Tuesday, April 24, 2007

Control-freakery at the FCC

The federal government is apparently preparing to break out its blue pencils. Specifically, the Federal Communications Commission is poised to expand its power and launch a political jihad against violent television programming. According to The Washington Post:

Federal regulators, concerned about the effect of television violence on children, will recommend that Congress enact legislation to give the government unprecedented powers to curb violence in entertainment programming, according to government and TV industry sources.

You'll notice that the news report says "entertainment programming," not just "broadcast TV." That's because the FCC wants to dramatically extend its power beyond its traditional dominion over the "public" airwaves to programming carried over completely private cables and satellite links.

The report -- commissioned by members of Congress in 2004 and based on hundreds of comments from parents, industry officials, academic experts and others -- concludes that Congress has the authority to regulate "excessive violence" and to extend its reach for the first time into basic-cable TV channels that consumers pay to receive.

That's an enormous step that is guaranteed to run into legal challenges---and certainly runs afoul of the First Amendment. Until now, the FCC has claimed authority over broadcast television and radio because they use the public airwaves. Cable and satellite don't use public resources, so should be exempt from government censorship according to the usual line of reasoning.

In fact, the whole legally suspect concept of "public" airwaves was originally invoked (PDF file) by then-Secretary of Commerce Herbert Hoover and his corporate buddies as an end-run around private property and free-speech protections. That's right, the traditional argument that the FCC can regulate radio and television because they use the public airwaves has it exactly backwards; the airwaves were declared "public" so that the government could impose regulation on them.

So the FCC would seem to be testing the waters to see if it can extend its writ over media that have previously been immune to censorship.

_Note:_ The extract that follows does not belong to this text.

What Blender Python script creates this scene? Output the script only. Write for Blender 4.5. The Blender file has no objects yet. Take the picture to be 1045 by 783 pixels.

The immediate catalyst for the FCC's move--beyond the bureaucratic imperative to accumulate power, of course--is the supposed rise in violent programming on television. Popular shows are supposedly growing more violent and, just as important, parents aren't exercising sufficient discretion over the programs their children see. Sufficient discretion to satisfy FCC commissioners, that is.

This is bad, we're told, because children ought not be allowed to view whatever qualifies as excessive violence.

I'll admit that I fall among those parents exercising what regulators no doubt consider insufficient discretion. I've never used the v-chip in my TV set, and I'm not about to start. I don't even use my satellite television company's handy-dandy parental controls. I might use those in the future, but I doubt it. I'm just not that terribly concerned that my kid might watch a bit of violence on the tube. I watched the three stooges and roadrunner cartoons as a child, and I survived the experience relatively unwarped.

And that's my choice to make.

Other parents have different standards, of course. For them, parental controls ranging from the v-chip to parental controls to the ever-present "off"-switch are always at-hand. They can use them, or not, as they please.

So, what bothers FCC commissioners isn't violence on television per se, but that many parents have their own opinions about how much violence their children should be allowed to see. Parents are exercising control--just not always the degree and type of control that regulators and politicians prefer.

The FCC isn't trying to protect kids from nasty television executives, but from the preferences of their own parents.

We don't need this sort of nanny-state second-guessing; it's intrusive, and it's insulting.

Let's see if the courts will stick to original principles and let the First Amendment keep the FCC at bay.